The lesson began with students watching an episode of a current affairs program in which a woman spoke about her traumatic experience of being raped by a number of football players. In that instance there was both alcohol and drugs involved and the woman was unable to express consent or leave.

After the show finished the teacher asked the class, “What could she have done to protect herself?” There was a barrage of answers and rhetorical questions such as: “How could she be so stupid?” and “What did she think would happen?”

The teacher nodded along to these and answered, “Exactly.”

As this went on I became more agitated, to the point where I put up my hand and asked why we were placing all of the responsibly on her, and wasn't it the men's responsibility not to rape her?

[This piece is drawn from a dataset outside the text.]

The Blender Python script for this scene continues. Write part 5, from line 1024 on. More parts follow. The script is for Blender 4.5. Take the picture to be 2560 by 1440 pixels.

My teacher became very defensive explaining that, “We can't help what they did now.” But neither could we have helped what she did.

The class then discussed how to express consent and it was agreed that the only way was with clear, verbal consent. But many boys asked questions about whether or not that was fair and the teacher was largely unequipped to deal with these questions.

My experience does not seem to be unusual. Sixteen percent of teachers have no sex education training, and 54% have in-service training to teach the classes, instead of as part of their prior education.

This lack of proper training means teachers are often out of their depth, and as a result a lot of education is reliant on how the teachers perceive the subject.

Arguments against the relevance of sex education in schools often mention how teenagers find the information through the internet, meaning what is being taught is already known.

The sex education in Australian schools survey shows that 79.9% of teachers reference information from websites. With all the misinformation on the internet, and ulterior motives behind many organisations who create websites, many teachers may be using unreliable information.

The sex education in Australian schools survey also said: “Across the board teachers indicated that they need less assistance with teaching strategy but more with teaching material.”

The topics on consent were almost completely directed towards the women in the room, reinforcing the prevailing idea that women are responsible for their sexual agency while men aren't.

This treatment in the classroom mimics the attitude of adult society and is part of institutionalising misogynistic ideas. Teaching teenagers that men have little to no responsibility in assuring consent or using birth control means these attitudes are more difficult to displace later in life.

Sexuality education was almost non-existent in my experience, the only reference to queer sex was during a student presentation on the topic.

Students were able to choose the topic they presented and the boy who gave the presentation happened to be the most homophobic person in the class. The presentation was treated as a joke, with him unable to read the slides because he was laughing so hard and many classmates followed suit.

The slideshow itself only showed the different sexualities and their definitions with no other information. Any questions asked were laughed at and dismissed.

This terrible example of sexuality education is not the norm. However, the sex education in Australian schools survey found only 55.6% of teachers teach on non-heterosexual attraction in Year 9 and even less in all other years.

The survey also showed 65% of teachers agreed there is insufficient time for teaching the amount of sexuality education needed.

The state of Australia’s sex education is becoming increasingly out of touch with youth, it’s becoming less reliable, and covers less subjects than needed. What subjects should be taught should not be left up to the teacher, or the school’s position on the subjects.

We demand the right to reliable and unbiased sex education.